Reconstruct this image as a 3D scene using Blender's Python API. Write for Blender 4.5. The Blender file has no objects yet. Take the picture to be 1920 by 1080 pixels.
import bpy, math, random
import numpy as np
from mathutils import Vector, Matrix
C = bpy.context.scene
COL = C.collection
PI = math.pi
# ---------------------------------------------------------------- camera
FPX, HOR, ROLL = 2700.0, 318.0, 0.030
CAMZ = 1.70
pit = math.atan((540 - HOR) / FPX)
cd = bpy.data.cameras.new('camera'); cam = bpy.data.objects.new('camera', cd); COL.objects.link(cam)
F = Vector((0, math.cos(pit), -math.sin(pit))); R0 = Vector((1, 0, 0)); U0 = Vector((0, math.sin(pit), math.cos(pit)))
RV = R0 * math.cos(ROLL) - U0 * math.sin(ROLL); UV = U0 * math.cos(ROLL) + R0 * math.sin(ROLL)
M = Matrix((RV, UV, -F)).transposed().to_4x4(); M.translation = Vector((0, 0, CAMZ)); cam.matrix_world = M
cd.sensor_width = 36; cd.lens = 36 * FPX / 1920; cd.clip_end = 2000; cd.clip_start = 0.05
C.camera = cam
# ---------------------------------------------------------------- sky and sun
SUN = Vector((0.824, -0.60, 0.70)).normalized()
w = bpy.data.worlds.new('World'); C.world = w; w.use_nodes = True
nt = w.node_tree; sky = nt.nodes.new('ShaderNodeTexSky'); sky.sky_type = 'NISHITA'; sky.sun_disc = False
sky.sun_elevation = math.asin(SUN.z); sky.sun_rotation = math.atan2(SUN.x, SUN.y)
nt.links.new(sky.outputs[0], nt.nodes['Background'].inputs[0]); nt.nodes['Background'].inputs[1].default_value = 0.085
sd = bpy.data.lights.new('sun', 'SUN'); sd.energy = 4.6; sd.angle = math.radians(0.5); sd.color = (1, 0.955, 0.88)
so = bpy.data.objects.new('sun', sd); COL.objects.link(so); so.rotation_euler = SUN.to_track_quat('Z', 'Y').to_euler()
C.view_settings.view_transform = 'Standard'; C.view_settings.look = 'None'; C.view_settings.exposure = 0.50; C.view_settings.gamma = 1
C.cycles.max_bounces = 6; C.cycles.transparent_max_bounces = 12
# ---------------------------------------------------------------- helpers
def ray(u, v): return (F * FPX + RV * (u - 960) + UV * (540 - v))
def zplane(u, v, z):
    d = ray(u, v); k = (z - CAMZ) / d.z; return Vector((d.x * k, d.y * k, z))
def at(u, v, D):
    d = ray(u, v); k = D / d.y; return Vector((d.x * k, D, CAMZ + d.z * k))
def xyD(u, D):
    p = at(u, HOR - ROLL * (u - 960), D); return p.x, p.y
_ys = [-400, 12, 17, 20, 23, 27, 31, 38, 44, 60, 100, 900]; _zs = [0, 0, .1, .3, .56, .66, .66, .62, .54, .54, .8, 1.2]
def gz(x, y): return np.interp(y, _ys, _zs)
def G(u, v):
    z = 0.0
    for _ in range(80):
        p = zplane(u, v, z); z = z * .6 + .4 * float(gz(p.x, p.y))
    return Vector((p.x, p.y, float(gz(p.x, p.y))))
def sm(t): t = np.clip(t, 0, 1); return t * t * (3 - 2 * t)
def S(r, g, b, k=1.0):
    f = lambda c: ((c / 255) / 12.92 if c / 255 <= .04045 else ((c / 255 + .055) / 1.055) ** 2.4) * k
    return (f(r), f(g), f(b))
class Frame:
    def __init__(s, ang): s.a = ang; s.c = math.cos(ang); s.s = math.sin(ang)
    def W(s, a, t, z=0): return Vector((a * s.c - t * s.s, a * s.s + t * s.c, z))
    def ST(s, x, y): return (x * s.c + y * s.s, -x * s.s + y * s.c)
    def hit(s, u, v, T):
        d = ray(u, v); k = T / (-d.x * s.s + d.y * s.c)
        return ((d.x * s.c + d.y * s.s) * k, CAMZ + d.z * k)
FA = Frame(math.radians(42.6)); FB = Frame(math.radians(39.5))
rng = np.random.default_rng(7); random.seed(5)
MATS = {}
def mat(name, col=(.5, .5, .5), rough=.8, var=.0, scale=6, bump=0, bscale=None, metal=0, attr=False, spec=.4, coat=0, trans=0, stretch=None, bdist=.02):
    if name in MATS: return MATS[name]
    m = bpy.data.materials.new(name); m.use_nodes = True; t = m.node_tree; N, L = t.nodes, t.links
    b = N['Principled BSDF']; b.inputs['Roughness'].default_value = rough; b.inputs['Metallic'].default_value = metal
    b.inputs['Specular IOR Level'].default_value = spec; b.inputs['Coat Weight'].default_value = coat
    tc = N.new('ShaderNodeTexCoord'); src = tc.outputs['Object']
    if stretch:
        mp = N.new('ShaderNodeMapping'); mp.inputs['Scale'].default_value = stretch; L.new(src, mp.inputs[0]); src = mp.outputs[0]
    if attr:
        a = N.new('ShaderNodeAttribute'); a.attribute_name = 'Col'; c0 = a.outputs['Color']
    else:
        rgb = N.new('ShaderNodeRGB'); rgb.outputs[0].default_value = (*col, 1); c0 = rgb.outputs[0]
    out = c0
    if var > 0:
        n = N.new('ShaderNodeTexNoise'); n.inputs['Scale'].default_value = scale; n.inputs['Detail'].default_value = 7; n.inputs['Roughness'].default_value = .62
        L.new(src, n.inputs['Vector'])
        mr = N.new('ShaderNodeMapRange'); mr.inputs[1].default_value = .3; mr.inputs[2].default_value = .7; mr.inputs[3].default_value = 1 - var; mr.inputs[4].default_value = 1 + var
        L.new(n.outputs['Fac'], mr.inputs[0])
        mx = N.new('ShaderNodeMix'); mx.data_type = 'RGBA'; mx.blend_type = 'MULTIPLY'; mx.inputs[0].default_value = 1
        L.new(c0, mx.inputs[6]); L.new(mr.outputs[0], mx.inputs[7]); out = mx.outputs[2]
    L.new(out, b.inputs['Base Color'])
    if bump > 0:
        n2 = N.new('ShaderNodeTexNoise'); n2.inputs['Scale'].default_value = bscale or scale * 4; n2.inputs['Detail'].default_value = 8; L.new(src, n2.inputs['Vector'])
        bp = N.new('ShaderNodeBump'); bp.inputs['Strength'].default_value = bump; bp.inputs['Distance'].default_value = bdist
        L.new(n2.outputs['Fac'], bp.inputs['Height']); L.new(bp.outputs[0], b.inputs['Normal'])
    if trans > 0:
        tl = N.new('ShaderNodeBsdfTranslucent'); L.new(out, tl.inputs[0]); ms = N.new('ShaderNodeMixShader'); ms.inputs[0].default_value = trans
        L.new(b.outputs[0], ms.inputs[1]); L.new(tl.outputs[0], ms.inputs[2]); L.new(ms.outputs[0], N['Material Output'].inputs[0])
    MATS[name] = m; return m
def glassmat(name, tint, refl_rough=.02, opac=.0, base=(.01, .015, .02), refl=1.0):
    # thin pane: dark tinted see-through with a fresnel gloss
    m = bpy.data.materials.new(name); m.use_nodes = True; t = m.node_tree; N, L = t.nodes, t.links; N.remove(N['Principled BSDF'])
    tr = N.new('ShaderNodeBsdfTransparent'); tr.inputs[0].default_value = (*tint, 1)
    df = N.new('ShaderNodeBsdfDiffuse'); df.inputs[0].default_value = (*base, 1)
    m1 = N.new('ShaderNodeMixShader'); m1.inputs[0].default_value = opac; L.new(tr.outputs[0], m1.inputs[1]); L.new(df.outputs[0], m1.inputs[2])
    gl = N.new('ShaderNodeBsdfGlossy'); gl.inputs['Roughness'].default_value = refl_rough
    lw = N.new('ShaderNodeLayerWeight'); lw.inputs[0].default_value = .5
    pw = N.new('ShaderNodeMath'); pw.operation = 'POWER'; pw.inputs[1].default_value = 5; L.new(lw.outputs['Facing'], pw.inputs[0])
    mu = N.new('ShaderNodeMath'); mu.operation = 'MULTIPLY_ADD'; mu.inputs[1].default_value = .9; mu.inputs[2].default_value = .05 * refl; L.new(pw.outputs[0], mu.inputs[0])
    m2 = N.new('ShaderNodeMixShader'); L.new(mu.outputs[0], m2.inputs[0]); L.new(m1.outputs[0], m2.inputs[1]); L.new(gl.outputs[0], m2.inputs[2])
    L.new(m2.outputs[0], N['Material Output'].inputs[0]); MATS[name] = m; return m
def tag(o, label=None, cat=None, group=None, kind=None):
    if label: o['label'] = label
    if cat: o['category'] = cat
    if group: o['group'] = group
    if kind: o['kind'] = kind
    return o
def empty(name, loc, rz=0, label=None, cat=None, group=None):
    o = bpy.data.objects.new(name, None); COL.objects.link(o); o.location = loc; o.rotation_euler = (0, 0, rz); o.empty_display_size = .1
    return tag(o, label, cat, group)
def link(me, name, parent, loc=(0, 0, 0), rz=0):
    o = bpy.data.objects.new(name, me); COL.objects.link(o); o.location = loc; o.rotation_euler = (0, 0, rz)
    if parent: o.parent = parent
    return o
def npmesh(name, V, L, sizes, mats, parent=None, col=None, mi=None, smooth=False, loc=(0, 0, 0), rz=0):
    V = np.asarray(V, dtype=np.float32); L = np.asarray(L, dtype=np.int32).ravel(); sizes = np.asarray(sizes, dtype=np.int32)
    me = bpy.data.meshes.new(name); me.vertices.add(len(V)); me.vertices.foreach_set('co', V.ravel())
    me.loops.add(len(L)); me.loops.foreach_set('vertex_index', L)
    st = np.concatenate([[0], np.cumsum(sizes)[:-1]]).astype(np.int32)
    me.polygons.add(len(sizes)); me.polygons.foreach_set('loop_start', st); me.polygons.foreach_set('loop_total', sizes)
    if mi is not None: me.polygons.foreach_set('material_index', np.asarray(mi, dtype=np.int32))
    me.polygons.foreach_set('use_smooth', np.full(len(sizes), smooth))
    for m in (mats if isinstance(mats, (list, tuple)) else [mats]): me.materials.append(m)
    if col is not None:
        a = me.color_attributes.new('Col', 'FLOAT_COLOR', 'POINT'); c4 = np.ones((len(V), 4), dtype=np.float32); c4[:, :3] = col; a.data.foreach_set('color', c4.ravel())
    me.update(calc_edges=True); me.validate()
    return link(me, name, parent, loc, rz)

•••

GIVEN INSTRUCTION —
Look through the lines above and collect those with the word "scene".

SOLUTION —
Reconstruct this image as a 3D scene using Blender's Python API. Write for Blender 4.5. The Blender file has no objects yet. Take the picture to be 1920 by 1080 pixels.
C = bpy.context.scene